FOR RELEASE January 30, 2002

CONTACT: Amy Ramsden, communications coordinator, School of Architecture, 575-4704, [email protected]

ARCHITECTURE PROFESSOR DISPLAYS EIFFEL TOWER EXHIBIT AT RHODE ISLAND SCHOOL OF DESIGN

FAYETTEVILLE, Ark. -- When the Eiffel Tower was built for the exposition of 1889, artists like Guy de Maupassant couldn't wait to add their name to a petition against its erection. Among other names, artists called the tower a "truly tragic streetlamp," a "skeleton" and "an iron gymnasium apparatus" in a published protest in Le Temps newspaper.

Such criticism--along with the icon's cultural status and less-than-articulated urban ground condition--inspired Julieanna Preston's research-by-design project and exhibit entitled "Pinned Structure and Folded Surface: Sewing Operations on the Eiffel Tower." The exhibit premiered at the Rhode Island School of Design (RISD) Architecture Gallery January18--February 22, 2002.

"Architects often say the Eiffel Tower is not architecture; engineers say it's too ornamental," says Preston, associate professor of architecture at the University of Arkansas. Instead she calls the tower an "androgynous structure" and describes it as "naked" rather than clad like its sister, the Statue of Liberty, also designed by A. G. Eiffel.

Her project began in 1995 when Preston, then teaching at Iowa State University, traveled to Paris with graduate students to work on immigrant housing.

"At the time I was testing a hypothesis about domestic practice, i.e. women's work, and how these techniques could inform architectural design," she says.

Standing before the Eiffel Tower for the first time, she observed that the gardens and plaza surrounding the tower were abandoned, unkept, and unresponsive as an urban public space.

She decided to combine her hypothesis of domesticity with the ambiguity of the tower. The construction and design techniques found in sewing were analogous to architectural design method and form-making. Pinning, stitching, folding and tailoring were translated into drawing and building processes.

"When you lay out a pattern, for example, you have to deal with patterns' relationship in a plane and aligning the fabric's bias, which is similar to architectural plans," says Preston.

Jeff Shannon, interim dean of the School of Architecture says, "RISD is one of the top art and design schools in the country. An invitation to exhibit work there is a signature of honor and achievement."

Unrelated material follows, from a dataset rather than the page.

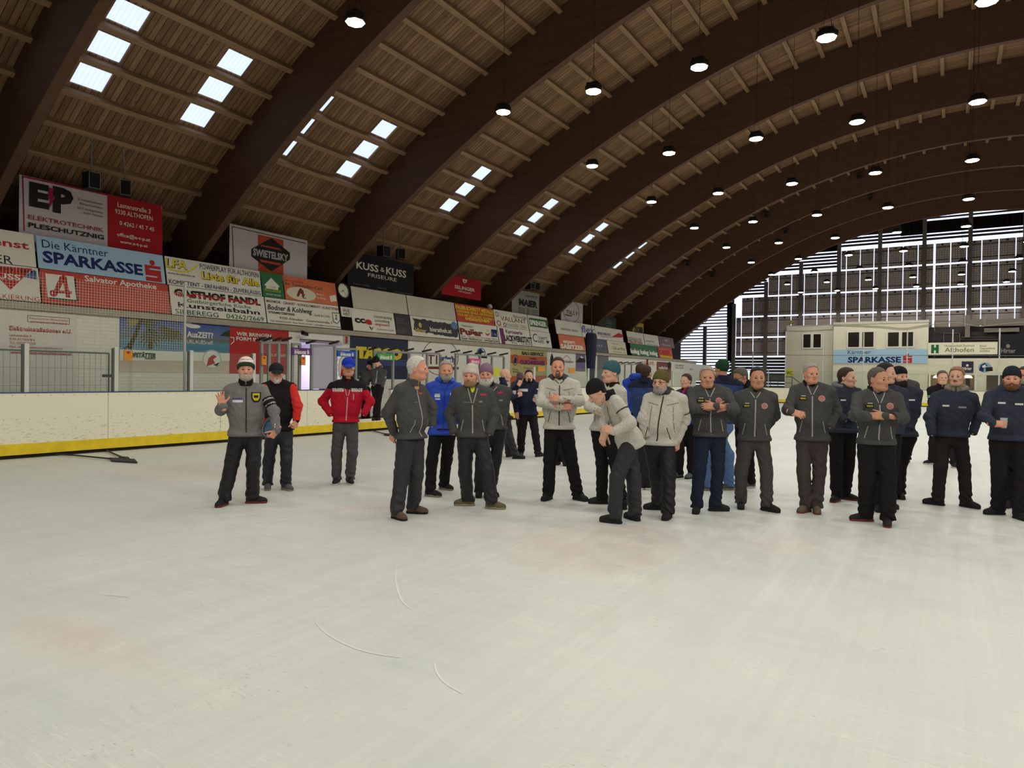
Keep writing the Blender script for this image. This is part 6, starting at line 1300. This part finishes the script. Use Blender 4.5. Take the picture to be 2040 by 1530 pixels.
SW = mat('sole_white', (206, 202, 190), .7); SRD = mat('sole_red', (120, 50, 44), .7); SGN = mat('sole_tan', (150, 140, 116), .7); PW_ = mat('print_white', (214, 212, 206), .7); PY = mat('print_yellow', (222, 206, 44), .7); PR = mat('print_red', (196, 44, 56), .7); PK = mat('print_black', (24, 24, 24), .7); PPK = mat('print_pink', (206, 150, 140), .7); PBL = mat('print_blue', (60, 70, 120), .7); PGN = mat('print_green', (90, 196, 150), .7); PGY = mat('print_grey', (140, 140, 138), .7)
HB = lambda n, c: fabric(n, c, 'knit')
TEAM = lambda yb=-.115: [(-.105, yb, .085, .04, PK), (-.10, yb+.033, .05, .008, PW_, 'rect', 'chest_badge', .004), (.105, yb+.005, .075, .075, PPK, 'disc'), (.105, yb+.005, .056, .056, mat('print_maroon', (182, 122, 114), .7), 'disc', 'chest_badge', .005)]
pp = {}
HATP, nt, P = nodes('hat_pattern'); N = nt.nodes.new; L = nt.links.new
tc = N('ShaderNodeTexCoord'); mp = N('ShaderNodeMapping'); mp.inputs['Scale'].default_value = (42, 42, 60); L(tc.outputs['Object'], mp.inputs['Vector']); ck = N('ShaderNodeTexChecker'); ck.inputs['Scale'].default_value = 1; ck.inputs['Color1'].default_value = (*lin((226, 216, 210)), 1); ck.inputs['Color2'].default_value = (*lin((172, 66, 70)), 1)
L(mp.outputs[0], ck.inputs['Vector']); sp = N('ShaderNodeSeparateXYZ'); L(tc.outputs['Object'], sp.inputs[0]); wv = N('ShaderNodeMath'); wv.operation = 'SINE'; ml = N('ShaderNodeMath'); ml.operation = 'MULTIPLY'; ml.inputs[1].default_value = 170; L(sp.outputs['Z'], ml.inputs[0]); L(ml.outputs[0], wv.inputs[0])
gt_ = N('ShaderNodeMath'); gt_.operation = 'GREATER_THAN'; gt_.inputs[1].default_value = .35; L(wv.outputs[0], gt_.inputs[0]); mx = N('ShaderNodeMix'); mx.data_type = 'RGBA'; L(gt_.outputs[0], mx.inputs[0]); mx.inputs[6].default_value = (*lin((226, 216, 210)), 1); L(ck.outputs['Color'], mx.inputs[7]); L(mx.outputs[2], P.inputs['Base Color']); P.inputs['Roughness'].default_value = .95
pp['wave'] = person('smiling man with patterned knit hat and grey fleece, waving one hand', 1, (372, 388), (372, 800), (370, 328), (372, 78), [(165, 1405), (430, 1385)], [(105, 1485), (512, 1440)], [(238, 1090), (438, 1085)], [(138, 590, .05), (628, 600, 0)], [(158, 548, .28), (655, 775, .08)],
    hw=.205, hem=832, belly=.05, jacket=G_MD, zipc=ZK, collar=BLK, trousers=BLKS, shoes=SBK, sole=SRD, hat='beanie', hatm=HATP, brim=HB('hat_green', (40, 62, 46)), beard=(mat('hair_stubble', (178, 160, 146), .8), 'full', .0045), smile=True, lw=1.08,
    hands=(('open', (-.25, 1, .1), (0, .1, -1), 1), ('grip', (-.55, -.75, .1), (.6, -.2, .7))), patches=[(-.10, -.105, .115, .02, PBL), (-.095, -.132, .115, .03, PW_), (.115, -.085, .115, .125, PK, 'shield'), (.115, -.08, .082, .09, mat('print_gold', (190, 180, 40), .7), 'shield', 'chest_badge', .005), (.115, -.075, .05, .03, PK, 'rect', 'chest_badge', .008)], stripes=[(1, .38, .80, BLK), (1, .42, .56, PW_), (1, .64, .76, PW_)])
# red pattern on the hat
W0 = pp['wave']
pp['vest'] = person('man in black vest and black cap with red sleeves, white goatee', 1, (672, 360), (678, 800), (655, 334), (650, 150), [(572, 1262), (738, 1268)], [(570, 1352), (850, 1345)], [(580, 1060), (745, 1060)], [(565, 560, -.02), (848, 550, 0)], [(550, 700, .05), (836, 680, .05)],
    hw=.19, yaw=6, hem=775, jacket=BLK, sleeve=RDS, trousers=fabric('trouser_ink', (40, 40, 50), 'shell'), shoes=SGY, sole=SGN, hat='cap', hatm=fabric('cap_black', (40, 40, 42)), hair='white', beard=(HAIRM['white'], 'goatee', .009), collar=BLK, inner=RDS, open_=.03, zipc=ZG if 0 else None, hands=(None, ('grip', (-.1, -1, .15), (.8, 0, .5))), belly=.04)
pp['red'] = person('man in red fleece jacket with black yoke and blue cap, hands in pockets', 2, (468, 392), (452, 800), (480, 312), (482, 95), [(362, 1335), (492, 1335)], [(285, 1445), (562, 1438)], [(360, 1085), (520, 1085)], [(218, 560, -.03), (702, 560, -.03)], [(300, 690, .10), (636, 690, .10)],
    hw=.215, yaw=3, hem=772, belly=.03, jacket=RDF, zipc=ZG, collar=BLK, inner=fabric('shirt_maroon', (72, 30, 34)), open_=.15, trousers=JOG, shoes=SBK, sole=SW, hat='cap', hatm=fabric('cap_blue', (38, 60, 176)), hair='grey', yoke=(BLK, .045), patches=[(sx*(.07+.026*i), -.058+.0*i, .034, .05, PW_, 'diamond', 'knit_star', .005) for sx in (-1, 1) for i in range(6)]+[(sx*(.083+.026*i), -.058, .012, .02, PK, 'diamond', 'knit_star', .006) for sx in (-1, 1) for i in range(5)]+[(-.135, -.031, .17, .008, PW_, 'rect', 'knit_band', .005), (.135, -.031, .17, .008, PW_, 'rect', 'knit_band', .005), (.085, -.15, .012, .09, ZG)], shoe_h=.14)
pp['profile'] = person('white-haired man in charcoal fleece standing in profile, hands behind back', 3, (290, 350), (290, 800), (392, 290), (328, 80), [(172, 1395), (312, 1352)], [(258, 1475), (445, 1412)], [(215, 1080), (335, 1075)], [(95, 560, .14), (470, 520, -.15)], [(148, 728, .03), (470, 670, -.12)],
    hw=.21, yaw=52, hyaw=72, hem=782, belly=.10, jacket=G_DK, zipc=ZG, pocket=ZG, collar=G_DK, trousers=CHAR, shoes=SBR, hair='white', lw=1.1, hands=(('relax', (-.2, -.9, -.4)), None), patches=[(.06, -.04, .06, .018, PR), (-.06, -.14, .07, .006, PGY)], stripes=())
pp['blue'] = person('grey-haired man in long bright blue jacket between two charcoal fleeces', 3, (573, 330), (560, 735), (592, 292), (590, 115), [(455, 1215), (570, 1160)], [(572, 1275), (605, 1210)], [(470, 970), (592, 970)], [(475, 520, 0), (695, 520, 0)], [(485, 645, .08), (668, 645, .08)],
    hw=.2, yaw=5, hem=752, jacket=BLUE, zipc=mat('zip_blue', (24, 48, 130), .6), hood=BLUE, inner=fabric('tee_grey', (84, 84, 88)), open_=.06, trousers=BLK, shoes=SBK, sole=SGN, hair='grey', beard=(HAIRM['grey'], 'full', .005), patches=[(-.10, -.10, .07, .012, PW_), (-.10, -.125, .075, .03, PW_), (-.095, -.165, .07, .018, PW_), (.10, -.11, .05, .06, PW_)])
pp['bearded'] = person('white-bearded man in violet beanie behind the yellow-collared man', 3, (985, 365), (985, 720), (930, 322), (925, 142), [(868, 1215), (965, 1210)], [(866, 1270), (985, 1262)], [(885, 970), (1010, 960)], [(890, 550, 0), (1080, 545, 0)], [(900, 680, .06), (1064, 690, .08)],
    hw=.2, yaw=-5, hem=705, jacket=G_DK, collar=BLK, zipc=ZG, pocket=ZG, inner=BLK, trousers=BLKS, shoes=SBK, hat='beanie', hatm=HB('hat_violet', (132, 104, 128)), beard=(HAIRM['white'], 'full', .017), open_=.04, patches=[(.11, -.02, .07, .02, PR), (.12, -.12, .05, .02, PGY)])
pp['yellow'] = person('man in charcoal fleece with neon yellow collar and pale beanie, hands in pockets', 3, (815, 378), (815, 765), (795, 346), (797, 140), [(778, 1290), (975, 1315)], [(685, 1340), (1062, 1372)], [(750, 1060), (940, 1050)], [(620, 570, -.03), (1003, 572, -.03)], [(655, 738, .08), (955, 744, .08)],
    hw=.205, yaw=0, hyaw=-14, hem=770, jacket=G_DK, zipc=ZG, pocket=ZG, collar=BLK, inner=YEL, open_=.14, trousers=fabric('trouser_dark', (40, 40, 44), 'shell'), shoes=SOL, sole=SGN, hat='beanie', hatm=HB('hat_pale', (188, 182, 172)), brim=HB('hat_cream', (206, 190, 180)), beard=(mat('hair_gingerstubble', (150, 112, 84), .8), 'full', .0035), lw=1.08, patches=[(.13, -.02, .075, .02, PR), (-.07, -.115, .08, .006, PGY), (.1, -.105, .04, .02, PGY)])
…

Preston's design includes large format digital and hand-crafted boards, scaled fragment models, and full-scale material research constructions. Pieces of the exhibit demonstrate her initial efforts to explore relations between contemporary digital technologies and craft, specifically the School of Architecture's new computer numerically controlled (CNC) machine. Preston is now looking to expand her work and engagement with fabrication using similar industrial machines, a goal she is exploring in a course titled, "Surface XYZ."

Her publications include "The Myth of the Matter: Parallel Surfaces of Seismic Linings" in Re-Framing Architecture: Theory, Science and Myth and a student project, "Perceptual Mask," in Building: Design and Construction in Architectural Education. Architectural Design, a journal published in the UK, recently published her work titled "Scene B," an urban design proposition sponsored by Wellington's Architecture Center. She just returned from a trip to Nova Scotia in conjunction with the John Williams Visiting Professor Studio run this year by Brian Mackay-Lyons.